WHAT IS NEEDED
Omit all pictures, then retype the data exactly as given.

DATASET SECTION
——
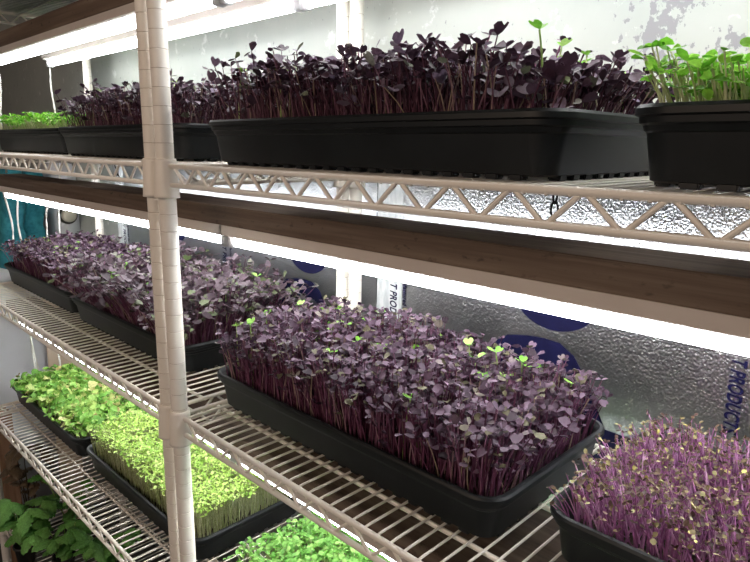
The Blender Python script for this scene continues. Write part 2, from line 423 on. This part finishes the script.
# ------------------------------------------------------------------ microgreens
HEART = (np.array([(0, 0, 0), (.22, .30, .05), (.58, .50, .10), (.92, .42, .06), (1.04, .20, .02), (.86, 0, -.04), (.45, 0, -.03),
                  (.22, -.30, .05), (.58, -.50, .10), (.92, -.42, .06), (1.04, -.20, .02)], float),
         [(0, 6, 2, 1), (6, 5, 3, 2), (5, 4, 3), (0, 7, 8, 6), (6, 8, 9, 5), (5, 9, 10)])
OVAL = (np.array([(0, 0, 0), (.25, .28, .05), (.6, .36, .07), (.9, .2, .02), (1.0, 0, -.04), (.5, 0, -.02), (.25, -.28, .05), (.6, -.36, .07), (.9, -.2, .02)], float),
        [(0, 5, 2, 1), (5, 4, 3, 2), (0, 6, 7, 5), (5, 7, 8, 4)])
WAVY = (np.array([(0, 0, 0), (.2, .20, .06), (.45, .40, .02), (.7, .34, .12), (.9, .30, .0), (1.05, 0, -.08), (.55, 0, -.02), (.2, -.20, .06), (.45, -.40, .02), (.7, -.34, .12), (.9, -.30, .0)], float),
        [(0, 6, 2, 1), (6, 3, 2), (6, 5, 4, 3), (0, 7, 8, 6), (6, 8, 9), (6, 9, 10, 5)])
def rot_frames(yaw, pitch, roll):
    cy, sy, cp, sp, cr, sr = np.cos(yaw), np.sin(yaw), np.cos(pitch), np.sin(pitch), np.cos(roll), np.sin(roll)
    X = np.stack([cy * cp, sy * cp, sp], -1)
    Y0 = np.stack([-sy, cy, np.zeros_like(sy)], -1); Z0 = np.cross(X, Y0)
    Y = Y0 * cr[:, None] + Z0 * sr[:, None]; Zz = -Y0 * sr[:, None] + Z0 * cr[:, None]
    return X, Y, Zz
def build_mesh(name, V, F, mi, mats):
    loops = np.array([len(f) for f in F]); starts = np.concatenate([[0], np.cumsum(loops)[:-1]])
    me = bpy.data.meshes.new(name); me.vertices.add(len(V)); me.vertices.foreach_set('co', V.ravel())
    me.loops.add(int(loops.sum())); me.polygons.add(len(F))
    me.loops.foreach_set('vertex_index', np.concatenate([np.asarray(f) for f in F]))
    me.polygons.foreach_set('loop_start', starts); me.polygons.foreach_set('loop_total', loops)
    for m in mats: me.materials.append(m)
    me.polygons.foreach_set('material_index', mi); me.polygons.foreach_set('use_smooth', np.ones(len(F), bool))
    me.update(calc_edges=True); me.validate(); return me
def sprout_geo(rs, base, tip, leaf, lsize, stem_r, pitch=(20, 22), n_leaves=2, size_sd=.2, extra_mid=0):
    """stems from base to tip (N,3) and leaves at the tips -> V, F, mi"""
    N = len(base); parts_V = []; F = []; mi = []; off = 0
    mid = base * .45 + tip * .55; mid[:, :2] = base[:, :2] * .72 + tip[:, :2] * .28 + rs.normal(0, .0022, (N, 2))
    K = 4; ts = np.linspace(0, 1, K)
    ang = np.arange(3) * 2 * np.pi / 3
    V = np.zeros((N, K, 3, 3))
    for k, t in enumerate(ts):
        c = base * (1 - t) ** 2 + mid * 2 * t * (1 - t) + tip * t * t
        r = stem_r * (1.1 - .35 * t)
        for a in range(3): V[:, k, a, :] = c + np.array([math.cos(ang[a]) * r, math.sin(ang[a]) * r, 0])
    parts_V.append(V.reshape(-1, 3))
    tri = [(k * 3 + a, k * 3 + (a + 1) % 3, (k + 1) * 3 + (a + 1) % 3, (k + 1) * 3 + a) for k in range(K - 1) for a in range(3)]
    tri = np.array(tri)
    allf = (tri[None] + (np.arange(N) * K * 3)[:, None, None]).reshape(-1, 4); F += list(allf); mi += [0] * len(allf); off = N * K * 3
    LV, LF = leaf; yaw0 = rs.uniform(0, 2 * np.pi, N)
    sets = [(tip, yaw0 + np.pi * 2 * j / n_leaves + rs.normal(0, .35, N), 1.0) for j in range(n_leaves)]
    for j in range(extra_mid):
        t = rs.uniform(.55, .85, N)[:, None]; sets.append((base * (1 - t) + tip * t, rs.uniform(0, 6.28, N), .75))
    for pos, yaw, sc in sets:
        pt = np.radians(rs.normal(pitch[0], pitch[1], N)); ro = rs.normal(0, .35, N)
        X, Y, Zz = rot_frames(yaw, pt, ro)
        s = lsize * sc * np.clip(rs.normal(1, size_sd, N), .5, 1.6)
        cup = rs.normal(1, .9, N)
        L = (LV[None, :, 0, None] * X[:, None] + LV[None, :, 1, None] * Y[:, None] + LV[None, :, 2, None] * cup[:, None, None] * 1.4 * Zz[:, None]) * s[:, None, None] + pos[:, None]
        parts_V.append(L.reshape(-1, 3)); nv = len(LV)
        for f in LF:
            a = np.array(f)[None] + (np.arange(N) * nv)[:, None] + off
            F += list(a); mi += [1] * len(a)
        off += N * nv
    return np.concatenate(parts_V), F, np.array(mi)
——
RESPONSE BELOW
The Blender Python script for this scene continues. Write part 2, from line 423 on. This part finishes the script.
# ------------------------------------------------------------------ microgreens
HEART = (np.array([(0, 0, 0), (.22, .30, .05), (.58, .50, .10), (.92, .42, .06), (1.04, .20, .02), (.86, 0, -.04), (.45, 0, -.03),
                  (.22, -.30, .05), (.58, -.50, .10), (.92, -.42, .06), (1.04, -.20, .02)], float),
         [(0, 6, 2, 1), (6, 5, 3, 2), (5, 4, 3), (0, 7, 8, 6), (6, 8, 9, 5), (5, 9, 10)])
OVAL = (np.array([(0, 0, 0), (.25, .28, .05), (.6, .36, .07), (.9, .2, .02), (1.0, 0, -.04), (.5, 0, -.02), (.25, -.28, .05), (.6, -.36, .07), (.9, -.2, .02)], float),
        [(0, 5, 2, 1), (5, 4, 3, 2), (0, 6, 7, 5), (5, 7, 8, 4)])
WAVY = (np.array([(0, 0, 0), (.2, .20, .06), (.45, .40, .02), (.7, .34, .12), (.9, .30, .0), (1.05, 0, -.08), (.55, 0, -.02), (.2, -.20, .06), (.45, -.40, .02), (.7, -.34, .12), (.9, -.30, .0)], float),
        [(0, 6, 2, 1), (6, 3, 2), (6, 5, 4, 3), (0, 7, 8, 6), (6, 8, 9), (6, 9, 10, 5)])
def rot_frames(yaw, pitch, roll):
    cy, sy, cp, sp, cr, sr = np.cos(yaw), np.sin(yaw), np.cos(pitch), np.sin(pitch), np.cos(roll), np.sin(roll)
    X = np.stack([cy * cp, sy * cp, sp], -1)
    Y0 = np.stack([-sy, cy, np.zeros_like(sy)], -1); Z0 = np.cross(X, Y0)
    Y = Y0 * cr[:, None] + Z0 * sr[:, None]; Zz = -Y0 * sr[:, None] + Z0 * cr[:, None]
    return X, Y, Zz
def build_mesh(name, V, F, mi, mats):
    loops = np.array([len(f) for f in F]); starts = np.concatenate([[0], np.cumsum(loops)[:-1]])
    me = bpy.data.meshes.new(name); me.vertices.add(len(V)); me.vertices.foreach_set('co', V.ravel())
    me.loops.add(int(loops.sum())); me.polygons.add(len(F))
    me.loops.foreach_set('vertex_index', np.concatenate([np.asarray(f) for f in F]))
    me.polygons.foreach_set('loop_start', starts); me.polygons.foreach_set('loop_total', loops)
    for m in mats: me.materials.append(m)
    me.polygons.foreach_set('material_index', mi); me.polygons.foreach_set('use_smooth', np.ones(len(F), bool))
    me.update(calc_edges=True); me.validate(); return me
def sprout_geo(rs, base, tip, leaf, lsize, stem_r, pitch=(20, 22), n_leaves=2, size_sd=.2, extra_mid=0):
    """stems from base to tip (N,3) and leaves at the tips -> V, F, mi"""
    N = len(base); parts_V = []; F = []; mi = []; off = 0
    mid = base * .45 + tip * .55; mid[:, :2] = base[:, :2] * .72 + tip[:, :2] * .28 + rs.normal(0, .0022, (N, 2))
    K = 4; ts = np.linspace(0, 1, K)
    ang = np.arange(3) * 2 * np.pi / 3
    V = np.zeros((N, K, 3, 3))
    for k, t in enumerate(ts):
        c = base * (1 - t) ** 2 + mid * 2 * t * (1 - t) + tip * t * t
        r = stem_r * (1.1 - .35 * t)
        for a in range(3): V[:, k, a, :] = c + np.array([math.cos(ang[a]) * r, math.sin(ang[a]) * r, 0])
    parts_V.append(V.reshape(-1, 3))
    tri = [(k * 3 + a, k * 3 + (a + 1) % 3, (k + 1) * 3 + (a + 1) % 3, (k + 1) * 3 + a) for k in range(K - 1) for a in range(3)]
    tri = np.array(tri)
    allf = (tri[None] + (np.arange(N) * K * 3)[:, None, None]).reshape(-1, 4); F += list(allf); mi += [0] * len(allf); off = N * K * 3
    LV, LF = leaf; yaw0 = rs.uniform(0, 2 * np.pi, N)
    sets = [(tip, yaw0 + np.pi * 2 * j / n_leaves + rs.normal(0, .35, N), 1.0) for j in range(n_leaves)]
    for j in range(extra_mid):
        t = rs.uniform(.55, .85, N)[:, None]; sets.append((base * (1 - t) + tip * t, rs.uniform(0, 6.28, N), .75))
    for pos, yaw, sc in sets:
        pt = np.radians(rs.normal(pitch[0], pitch[1], N)); ro = rs.normal(0, .35, N)
        X, Y, Zz = rot_frames(yaw, pt, ro)
        s = lsize * sc * np.clip(rs.normal(1, size_sd, N), .5, 1.6)
        cup = rs.normal(1, .9, N)
        L = (LV[None, :, 0, None] * X[:, None] + LV[None, :, 1, None] * Y[:, None] + LV[None, :, 2, None] * cup[:, None, None] * 1.4 * Zz[:, None]) * s[:, None, None] + pos[:, None]
        parts_V.append(L.reshape(-1, 3)); nv = len(LV)
        for f in LF:
            a = np.array(f)[None] + (np.arange(N) * nv)[:, None] + off
            F += list(a); mi += [1] * len(a)
        off += N * nv
    return np.concatenate(parts_V), F, np.array(mi)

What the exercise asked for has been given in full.